1. Home
  2. Blogger
  3. RuSpace

RuSpace: 2016

January

18/1: Russian budget cuts

A Russian space program update – but no good news.

Roscosmos 10-Year Budget Cut for Third Time,” 1/12; “Russia to Rewrite Space Program As Economic Crisis Bites,” 29/12, Moscow Times. The Russian economic crisis (a decline in oil revenue, Western sanctions due to Ukraine conflict) has affected Roscosmos, with its budget being cut for the third time.

Russia’s federal space agency Roscosmos will receive just 1.5 trillion rubles ($22.5 billion) in government funding over the next ten years, less than half of estimated figures cited by space officials earlier this year, a Roscosmos statement said on Monday evening.

The space agency was planning on receiving around 3.4 trillion rubles as part of the Federal Space Program 2016-2025 (FSP), a decade-long planning document that lays out Russia’s goals in space and allocates funding for them.

From a NASASpaceflight.com thread:

It is possible that Russian economy would not rebound at all.

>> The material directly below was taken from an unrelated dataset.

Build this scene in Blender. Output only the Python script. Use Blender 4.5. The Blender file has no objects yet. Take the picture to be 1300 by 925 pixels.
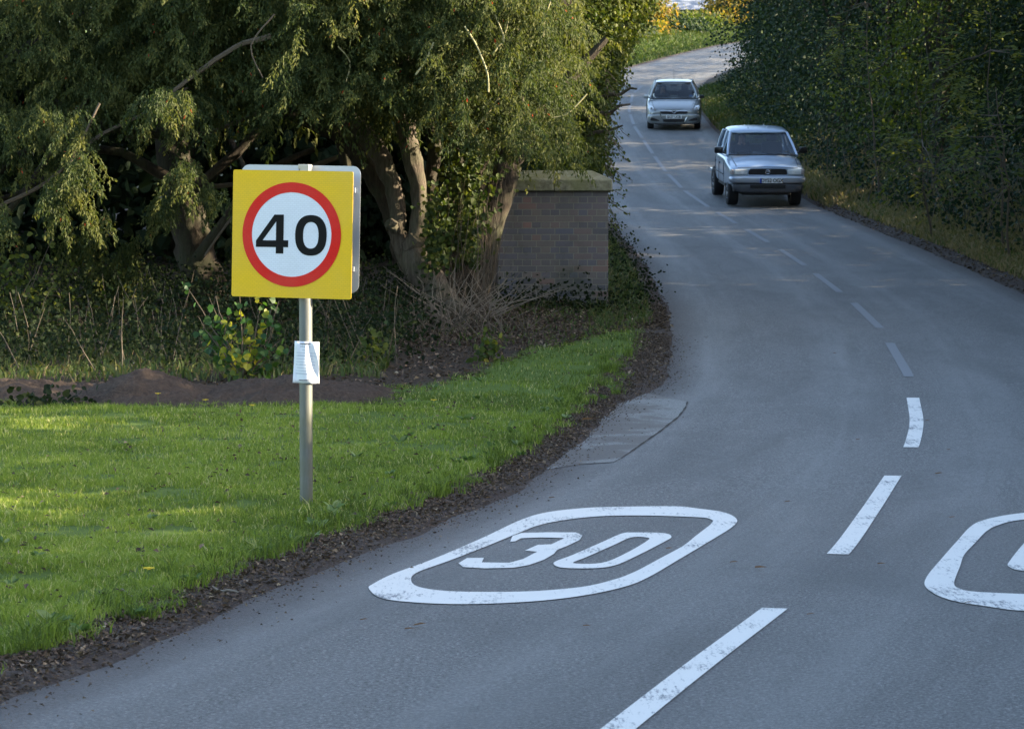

Russian companies’ share prices mostly did not recover from 2008 crisis, unlike Western ones.

Unlike worldwide 2008 crisis which did end, current crisis in Russian economy has no end in sight: sanctions are likely to remain until Putin retreats from Crimea which he won’t do; Russian companies have ~700bn of foreign debt which they can’t refinance (no one is willing to lend them money b/c of the sanctions); because of interest rate hike businesses are closing or downsizing (no, it’s not wishful thinking, I see numerous reports about this in Russian web); capital flight grew x2 in 2014; emigration of young educated people has increased too.

Blow for new cosmodrome as officials say first manned launch is still a decade away,” Siberian Times, 25/8.

Russian space officials say they remain on target for the first unmanned launch from Vostochnyiin December this year. But plans for manned launches to commence in 2018 have been shelved, which means Russia will depend on Baikonur in Kazakhstan for another ten years.

Also (via NASAWatch) a director was caught embezzling Cosmodrome funds. “Russian Space Follies” in another post mentions Russian Moon base plans, now on hold.

President Vladimir Putin officially dissolved Roskosmos on 28 December (Decree No. 666), to be replaced by a state-run agency, Roscosmos State Corporation, merged with the United Rocket and Space Corporation.

So the future for Russian spaceflight looks very constrained for the time being.